BEIRUT, Lebanon (AP) _ Terry Anderson, the longest-held foreign hostage in Lebanon, turned 41 today and spent a fourth consecutive birthday in captivity.

Pro-Iranian militants holding him again denied any links to a woman who was arrested in Italy carrying a photograph of the American journalist.

The statement by Islamic Jihad, or Islamic Holy War, was delivered to a Western news agency and accompanied by an old photo of Anderson.

The statement did not provide any information on Anderson or another American the group is holding, Thomas Sutherland.

It was devoted to denying links to the Lebanese woman, Aline Rizkallah, 36, who was arrested at Milan airport last week. A photograph of Anderson, another American hostage, Alann Steen, and a third picture of an unidentified man were found in her luggage along with a letter purportedly from Steen.

Police in Milan said today the letter appears to be a fake. They say the photos and the letter were supposed to go to a U.S. organization through an Italian arms dealer. Police said the woman also was carrying heroin.

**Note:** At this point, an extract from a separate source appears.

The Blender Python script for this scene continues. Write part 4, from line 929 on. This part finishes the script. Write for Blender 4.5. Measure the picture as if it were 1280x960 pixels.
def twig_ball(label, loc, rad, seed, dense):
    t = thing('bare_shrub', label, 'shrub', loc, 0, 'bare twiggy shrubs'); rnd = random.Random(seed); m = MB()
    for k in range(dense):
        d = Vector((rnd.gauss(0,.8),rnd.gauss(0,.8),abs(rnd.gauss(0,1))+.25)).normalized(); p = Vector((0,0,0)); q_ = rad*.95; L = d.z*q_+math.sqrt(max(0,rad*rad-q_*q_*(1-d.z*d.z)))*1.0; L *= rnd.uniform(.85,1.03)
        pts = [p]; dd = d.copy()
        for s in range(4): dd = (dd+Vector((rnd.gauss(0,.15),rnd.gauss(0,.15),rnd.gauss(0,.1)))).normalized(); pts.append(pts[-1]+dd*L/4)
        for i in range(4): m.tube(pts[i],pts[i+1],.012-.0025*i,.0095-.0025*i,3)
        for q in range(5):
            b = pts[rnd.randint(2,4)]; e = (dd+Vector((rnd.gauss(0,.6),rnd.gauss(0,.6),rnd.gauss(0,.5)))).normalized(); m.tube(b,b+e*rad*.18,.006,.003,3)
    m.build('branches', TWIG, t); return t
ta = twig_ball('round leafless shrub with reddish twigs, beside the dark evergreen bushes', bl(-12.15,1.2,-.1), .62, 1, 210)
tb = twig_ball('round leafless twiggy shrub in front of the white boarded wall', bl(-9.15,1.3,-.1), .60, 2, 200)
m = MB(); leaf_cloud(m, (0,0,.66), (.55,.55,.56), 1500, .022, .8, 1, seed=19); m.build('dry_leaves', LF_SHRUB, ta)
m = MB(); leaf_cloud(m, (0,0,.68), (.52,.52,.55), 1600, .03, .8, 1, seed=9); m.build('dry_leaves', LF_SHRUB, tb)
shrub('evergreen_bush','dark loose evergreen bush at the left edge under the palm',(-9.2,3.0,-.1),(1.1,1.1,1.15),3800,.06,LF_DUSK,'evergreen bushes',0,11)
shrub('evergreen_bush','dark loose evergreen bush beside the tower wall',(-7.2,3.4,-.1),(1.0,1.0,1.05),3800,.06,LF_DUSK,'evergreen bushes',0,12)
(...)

Another underground faction, called the Islamic Jihad for the Liberation of Palestine has claimed Steen’s abduction. But Western and Lebanese intelligence services say the two groups are linked, operating under the umbrella of Hezbollah, or Party of God, Iran’s main proxy force in Lebanon.

The Italian police and reporters who saw the pictures found with Ms. Rizkallah have said Anderson’s picture appeared to be a reproduction of an old one released by the kidnappers in 1987. That of Steen apparently was taken off a video tape his captors had released of him.

Today’s statement by Islamic Jihad said her photo of Anderson was a ″reverse print″ of a one they released on Aug. 2, 1987. The group has issued 13 photographs of Anderson since his abduction March 16, 1985. He is the longest-held of the 14 foreign hostages in Lebanon.

The statement was 22 lines long. It was typewritten in Arabic. To prove its theory of the reproduced photograph, the envelope contained an original copy of the old photograph of Anderson and a photocopy of a reproduction. The reproduction looked identical to what was found with Ms. Rizkallah.

Anderson, wearing a bushy beard, appeared in the original photograph looking straight into the camera with the head slightly inclined to the right. In the reproduction, the head appeared inclined to the left.

″The Italian government is held responsible for publishing all the details about this case. It is also accused of complicity with the so-called Aline Rizkallah in coordination with the Israeli and American intelligence services until proven otherwise,″ the statement said.

″We renew our warning to all local and foreign (news) agencies against manipulating and trading with the photographs and documents which we attach to our statements and which we hope they will be published in full in line with journalistic honesty,″ the statement added.

Anderson, of Lorain, Ohio, is chief Middle East correspondent for The Associated Press. Sutherland, 57, a native of Fort Collins, Col., is acting dean of agriculture at the American University of Beirut.

In its statement on Monday, Islamic Jihad denied links with Ms. Rizkallah and claimed she was connected with the Israeli secret service.